Planning for retirement

Besides wear and tear from age, many of the power plants that are being shuttered can no longer compete with cheap natural gas that has become abundantly available as a result of the shale boom in several U.S. regions outside of New England, according to the U.S. Department of Energy.

In recent years, New England has seen the retirement of the massive 1,535-megawatt Brayton Point and 749-megawatt Salem Harbor coal and oil plants in eastern Massachusetts, as well as the Vermont Yankee nuclear plant.

In Connecticut, NRG announced in 2013 that it would shutter its oil-fired, 342-megawatt Norwalk Harbor Station plant, and ISO-NE currently deems another 1,658 megawatts worth of fossil fuel generation in Connecticut to be "at risk" for retirement in the coming years — plants that were built between the 1950s and 1970s.

Other major retirements in the region include the 680-megawatt Pilgrim Nuclear Power Station in 2019 and the 2,000-megawatt Mystic Generating Station in 2022, both in Massachusetts.

A developer's outlook

Competitive Power Ventures, which managed the Towantic project, hasn't announced any more New England power plants, but President Sherman Knight said the market is strong.

"We're always looking at New England," said Knight, whose company has five other natural gas plants in operation or under development, plus a wind farm in Oklahoma. "I think there's probably additional generation that needs to be built within New England."

Exactly who does it and where remains to be seen.

Knight said some things give him pause, including efforts in some states, including Connecticut, to provide more financial support to nuclear plants through the use of out-of-market, long-term contracts or other structures.

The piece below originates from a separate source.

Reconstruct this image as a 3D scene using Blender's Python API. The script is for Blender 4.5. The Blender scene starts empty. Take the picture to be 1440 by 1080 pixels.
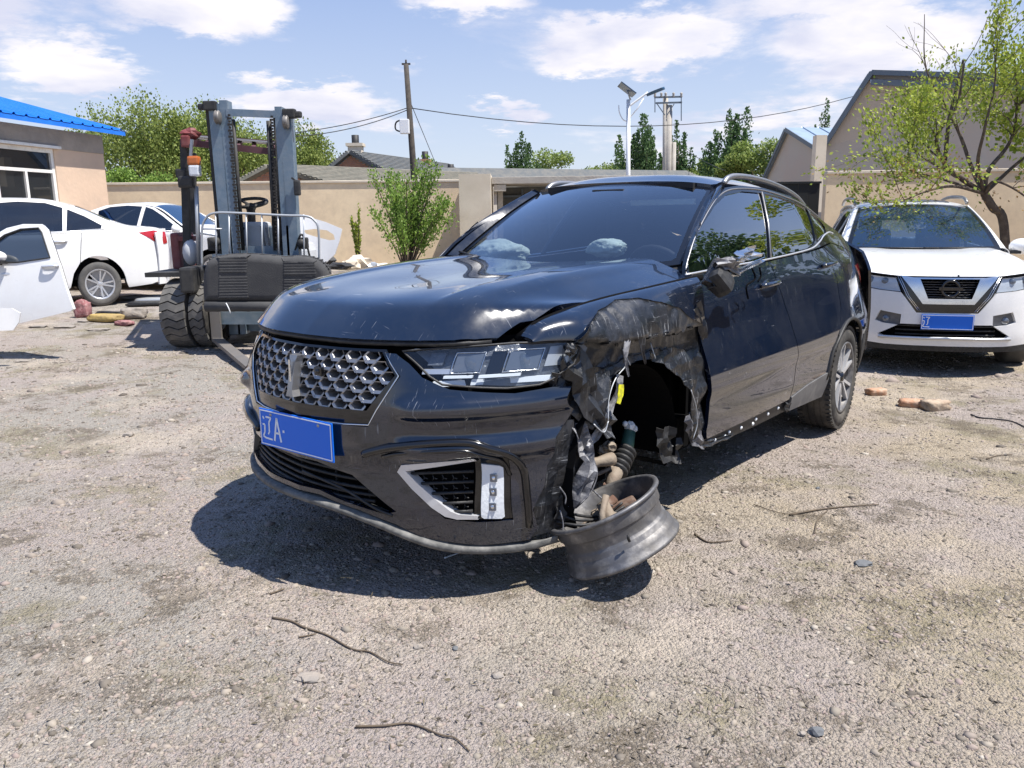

Meanwhile, growth in renewable and clean power is blunting, at least to some extent, the need for new power plants, and there are concerns about New England relying too heavily on natural gas, which currently generates about half of the region's power. That's a potential problem because if there was a major service interruption or swing in prices, ISO-NE would have limited resources or options to respond.

Dolan says it remains an open question how big a role renewables will play in replacing power plants that retire into the next decade.

"We're starting to see a big wave of these resources being contracted for, that will start to enter the market over the next several years," Dolan said. "I think that is going to certainly dampen the amount of new investment [from power plant developers]."